Last Wednesday, however, Vodafone Egypt announced that talks with Vodafone International had broken, but gave no reason for that.
Fixed, mobile, or both
TE had previously announced its desire to receive a permit to become a mobile service operator, after its profits on landline operations declined sharply owing to intense competition with Egypt’s mobile phone operators. The Ministry of Communications never responded to TE’s request, and the company is eager to enter the mobile phone market, either by acquiring Vodafone Egypt or by receiving a licence to become the country’s fourth mobile phone operator.
Abdel-Rahman al-Sawy, head of the communications department at Helwan University, told Watani that, with consumers preferring the more flexible options offered by mobile phone operators, the landline phone market in Egypt is getting narrower by the day.

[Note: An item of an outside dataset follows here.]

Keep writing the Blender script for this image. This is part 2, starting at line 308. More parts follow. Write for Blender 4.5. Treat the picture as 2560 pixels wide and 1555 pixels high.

This, Dr Sawy says, leaves TE with the option of operating a mobile phone service of its own in order to be a serious player on the field, meaning it could either acquire an existing operation or licence to operate a new one. Doubtless, acquiring an existing operation would provide TE with a ready-made network and subscribers. Were this to take place, Dr Sawy said, the mobile phone services should be run by an entity independent of the landline services; otherwise TE would be the only company running mobile phone services while it has a monopoly over fixed line phone services, thus gaining undue advantage over its competitors.

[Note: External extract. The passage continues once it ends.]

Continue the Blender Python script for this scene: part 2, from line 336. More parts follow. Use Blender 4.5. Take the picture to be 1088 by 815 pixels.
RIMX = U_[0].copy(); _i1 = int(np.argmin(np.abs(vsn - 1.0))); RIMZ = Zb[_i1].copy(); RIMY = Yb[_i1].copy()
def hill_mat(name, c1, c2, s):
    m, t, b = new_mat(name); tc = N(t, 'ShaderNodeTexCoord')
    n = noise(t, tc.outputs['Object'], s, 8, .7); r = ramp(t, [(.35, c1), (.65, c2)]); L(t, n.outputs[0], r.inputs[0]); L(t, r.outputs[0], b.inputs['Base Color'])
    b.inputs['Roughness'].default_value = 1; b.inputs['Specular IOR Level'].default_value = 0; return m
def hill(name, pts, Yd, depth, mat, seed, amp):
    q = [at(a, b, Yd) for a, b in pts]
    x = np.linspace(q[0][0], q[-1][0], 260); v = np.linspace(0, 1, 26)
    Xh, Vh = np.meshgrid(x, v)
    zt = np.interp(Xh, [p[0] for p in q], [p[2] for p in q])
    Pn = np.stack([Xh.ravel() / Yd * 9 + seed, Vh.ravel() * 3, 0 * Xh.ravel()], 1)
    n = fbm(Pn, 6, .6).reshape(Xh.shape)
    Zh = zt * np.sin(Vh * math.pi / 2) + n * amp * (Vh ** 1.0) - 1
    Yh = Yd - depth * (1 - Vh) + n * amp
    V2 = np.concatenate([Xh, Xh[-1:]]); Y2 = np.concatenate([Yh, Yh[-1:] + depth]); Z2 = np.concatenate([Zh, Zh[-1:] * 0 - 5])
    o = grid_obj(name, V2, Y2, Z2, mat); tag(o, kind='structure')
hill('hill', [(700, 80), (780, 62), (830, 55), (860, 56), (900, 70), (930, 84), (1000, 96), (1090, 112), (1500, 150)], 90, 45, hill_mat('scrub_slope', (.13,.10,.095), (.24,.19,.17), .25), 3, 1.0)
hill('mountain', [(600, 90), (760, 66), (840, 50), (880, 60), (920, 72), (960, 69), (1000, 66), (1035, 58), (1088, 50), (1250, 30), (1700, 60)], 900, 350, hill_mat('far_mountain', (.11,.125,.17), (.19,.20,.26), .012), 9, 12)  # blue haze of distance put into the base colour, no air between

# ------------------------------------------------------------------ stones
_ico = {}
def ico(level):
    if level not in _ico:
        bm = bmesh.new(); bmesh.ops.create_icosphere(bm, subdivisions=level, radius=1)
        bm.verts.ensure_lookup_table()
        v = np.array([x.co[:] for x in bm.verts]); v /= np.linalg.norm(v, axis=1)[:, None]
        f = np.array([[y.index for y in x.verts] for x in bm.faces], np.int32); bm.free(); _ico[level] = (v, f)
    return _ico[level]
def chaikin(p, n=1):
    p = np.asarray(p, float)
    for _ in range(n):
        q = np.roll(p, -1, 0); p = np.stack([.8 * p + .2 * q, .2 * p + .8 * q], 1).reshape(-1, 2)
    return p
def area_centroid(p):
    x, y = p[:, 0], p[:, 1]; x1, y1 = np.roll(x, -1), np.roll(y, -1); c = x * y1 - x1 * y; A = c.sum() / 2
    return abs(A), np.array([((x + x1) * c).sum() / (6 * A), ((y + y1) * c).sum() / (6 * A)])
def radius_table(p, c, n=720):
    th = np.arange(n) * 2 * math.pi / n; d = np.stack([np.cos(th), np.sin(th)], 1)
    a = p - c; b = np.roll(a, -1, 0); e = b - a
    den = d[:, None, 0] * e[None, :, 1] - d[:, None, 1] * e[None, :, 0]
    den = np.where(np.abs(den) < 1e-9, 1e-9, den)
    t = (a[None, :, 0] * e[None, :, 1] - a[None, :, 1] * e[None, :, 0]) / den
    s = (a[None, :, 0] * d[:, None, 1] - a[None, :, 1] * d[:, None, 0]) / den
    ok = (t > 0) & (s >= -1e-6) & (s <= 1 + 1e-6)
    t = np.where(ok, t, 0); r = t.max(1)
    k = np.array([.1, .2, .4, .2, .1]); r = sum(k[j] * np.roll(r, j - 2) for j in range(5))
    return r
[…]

Hashem Zoheir, a former deputy head at Mobinil, remarked that in case TE acquires its own mobile services operation, the government should grant Mobinil and Etisalat licence to run fixed line phone services, in order to have a level playing field.
Talaat Omar, deputy head of the scientific committee for communications engineers, shares Mr Zoheir’s view. The same opportunities offered TE, he says, ought to be granted to its competitors. This would work to the benefit of consumers, and would create mobility on the market. Furthermore, Mr Omar says, merging fixed line and mobile phone services has helped improve the quality of phone service wherever in the world it was implemented.
Market share
During the recent talk about the sale of Vodafone International’s share in Vodafone Egypt, Orascom Telecom (OT) chairman Naguib Sawiris expressed his company’s interest in buying. But a telecom official said Egyptian regulatory authorities would not allow OT to buy a stake in Vodafone Egypt if the deal gives OT management stakes in two competing firms.
The biggest share of Egypt’s mobile market by subscribers—out of a population of some 80 million, there are 57.7 million mobile phone users—belongs to Mobinil which is jointly owned by OT and France Telecom. Vodafone Egypt has the second largest share, while Etisalat Misr, a unit of Emirates Telecommunications Corporation, runs the third licence for mobile phones granted by the State.
Vodafone Egypt is one of the mother company’s best investments, according to Khaled Higazy, head of the State relations department at Vodafone Egypt. The Egyptian market, he says, ranks sixth among 31 countries where Vodafone operates. Vodafone would never entirely quit the Egypt market, he says.